Two things in particular prompted hearers to challenge McKnight’s thinking.  One, he seems to specify a difference between doing good in the public sector and kingdom mission.  While he emphasized that kingdom mission includes doing good as disciples in a missional way, this does not mean that the kingdom can morph into a new social gospel.  He separates kingdom mission from many forms of doing good.  Kingdom mission is not social justice, activism, or related things.  Kingdom mission is not an attempt to redeem culture or an effort to change the systems of this world by means of the strategies of this world.  I do think there is a difference between 1) eliminating oppositional evil and 2) entering into it as a collection of people who call themselves the church.

The second thing that prompted hearers to challenge his thinking was the strong connection he gave between church and kingdom.  To emphasize that the kingdom is something other than social justice or redemptive moments, McKnight emphasizes the church as kingdom fellowship or kingdom politic.  (I sense some influence from Stanley Hauerwas).  The church is a political assembly.  A manifestation of God in a local community.  McKnight goes so far as to say that if kingdom is not church then you are using kingdom wrong.  I rather like his statement that kingdom mission means we learn to live under King Jesus as a body.

While many challenged his categories, I think that everyone would have agreed with a statement something like; “Whatever we choose to call certain activities of the church, let’s just do them.”  Good works are not automatically Christian, but they can serve as an assault into darkness.  They can also potentially distract from the larger plan of God for his people.  I found this discussion particularly helpful and wish that more could have participated in it.  (Perhaps it is a good idea to buy McKnight’s forthcoming book as a starter into the conversation).  I am always glad when exegetes wrestle with the issues of the church.

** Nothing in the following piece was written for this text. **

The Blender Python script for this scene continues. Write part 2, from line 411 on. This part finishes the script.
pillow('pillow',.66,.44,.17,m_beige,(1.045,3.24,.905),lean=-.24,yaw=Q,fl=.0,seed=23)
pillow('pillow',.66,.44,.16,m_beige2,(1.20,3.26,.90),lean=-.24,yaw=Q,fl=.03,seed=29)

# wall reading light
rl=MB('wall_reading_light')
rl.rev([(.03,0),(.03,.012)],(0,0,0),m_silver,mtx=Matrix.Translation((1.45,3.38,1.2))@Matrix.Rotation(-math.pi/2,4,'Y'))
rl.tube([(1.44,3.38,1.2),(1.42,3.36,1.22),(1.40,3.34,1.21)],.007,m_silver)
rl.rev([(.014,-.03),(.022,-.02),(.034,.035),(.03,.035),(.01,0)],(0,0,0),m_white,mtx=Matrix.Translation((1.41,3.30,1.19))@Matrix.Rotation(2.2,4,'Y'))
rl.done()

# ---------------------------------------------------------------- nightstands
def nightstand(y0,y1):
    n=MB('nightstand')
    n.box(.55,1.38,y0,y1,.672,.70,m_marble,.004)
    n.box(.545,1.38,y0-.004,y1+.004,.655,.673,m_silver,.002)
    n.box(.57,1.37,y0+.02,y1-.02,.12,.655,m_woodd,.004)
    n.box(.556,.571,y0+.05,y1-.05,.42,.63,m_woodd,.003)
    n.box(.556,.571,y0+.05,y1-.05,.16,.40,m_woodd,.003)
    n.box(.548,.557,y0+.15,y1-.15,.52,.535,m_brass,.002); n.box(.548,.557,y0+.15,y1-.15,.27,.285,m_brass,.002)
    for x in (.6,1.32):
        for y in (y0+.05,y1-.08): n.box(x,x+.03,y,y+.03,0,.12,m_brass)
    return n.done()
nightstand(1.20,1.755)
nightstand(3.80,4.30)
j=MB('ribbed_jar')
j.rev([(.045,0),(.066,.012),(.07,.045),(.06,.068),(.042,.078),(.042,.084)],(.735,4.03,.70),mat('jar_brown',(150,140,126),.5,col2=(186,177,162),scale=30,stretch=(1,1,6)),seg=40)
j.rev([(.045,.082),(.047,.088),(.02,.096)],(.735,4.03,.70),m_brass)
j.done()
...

I am inclined to agree with the notion that kingdom and church should be considered more synonymously than they are.  And whether we call it kingdom work or not, I think that the church does participate in forays, in rendezvous, and in reconnaissance into places that some may consider to be secular territory.  There, we participate in work that is good, work that builds the kingdom, work that glorifies the King.  And all of us can agree, whatever we may choose to call it – this is work we all should join in.